Mom-and-Pop Dollar Stores Fight to Survive as Chains Move In

The 99-cent store with the bright red awning cannot compete with the cutthroat pricing or huge selection at the two Dollar Tree outposts in its poor Brooklyn neighborhood.
So it has found another way to lure customers: with the personalized service usually associated with luxury stores.
After one woman requested a reusable lint brush, it began stocking them for 99 cents. It saves items for customers until they can pay for them. It anticipates their needs with air-conditioners in summer, heaters in winter and roses on Valentine’s Day. And it even offers a self-serve coffee stand where they can linger.
“It’s evolved beyond just being a 99-cent store,” said Habib Abdul Musiwir, the manager of 99¢ & Up Millenium Discount & Party Supply in East New York, whose customers have gone to check out the Dollar Tree stores only to return. “We’re meeting the needs of the community.”
Small family-owned dollar stores are under enormous pressure to hold onto customers and remain solvent as national chains like Dollar Tree expand their footprint in New York City and elsewhere, a trend underscored by Dollar General’s recent move to open stores in the city for the first time. Some independent stores have emphasized their neighborhood roots, while others have raised prices or tweaked their inventories beyond party supplies and off-brand shampoos to include household staples like bread and milk and even organic foods.

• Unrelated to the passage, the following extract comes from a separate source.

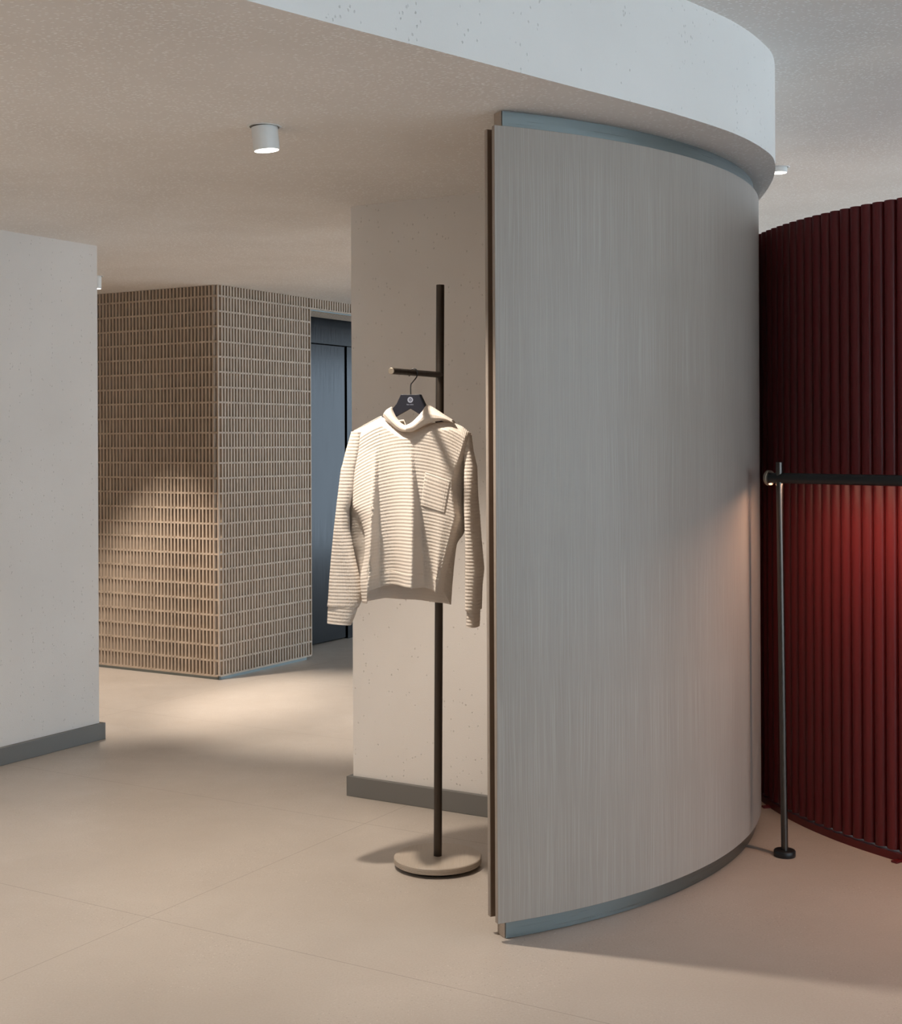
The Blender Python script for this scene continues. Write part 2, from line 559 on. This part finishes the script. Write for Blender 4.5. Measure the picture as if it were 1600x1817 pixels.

But just as supermarket and drugstore chains have reshaped local economies and wiped out many small businesses, dollar store chains are beginning to take over neighborhoods where mom-and-pop dollar stores have traditionally dominated. Many independent store owners and workers say they are facing a bleak future as their customers have more choices, and rising rents and operating costs further cut into their dwindling profits.
“The chains are growing rapidly at the expense of the independents — when they open up one chain store, they destroy five or 10 independent stores,” said David Emrani, the owner of Pride Products Corporation, which imports general merchandise and distributes it to about 3,000 independent dollar and discount stores nationally, about half the number from a decade ago.
Mr. Emrani himself owned six dollar stores on Long Island in 2008, but closed all but one of them after Dollar Tree chain stores opened nearby and not only poached some of his workers but also took away his customers. “You constantly have to ring up — if you don’t, you die,” he said. “You have to have more and more customers every day to survive.”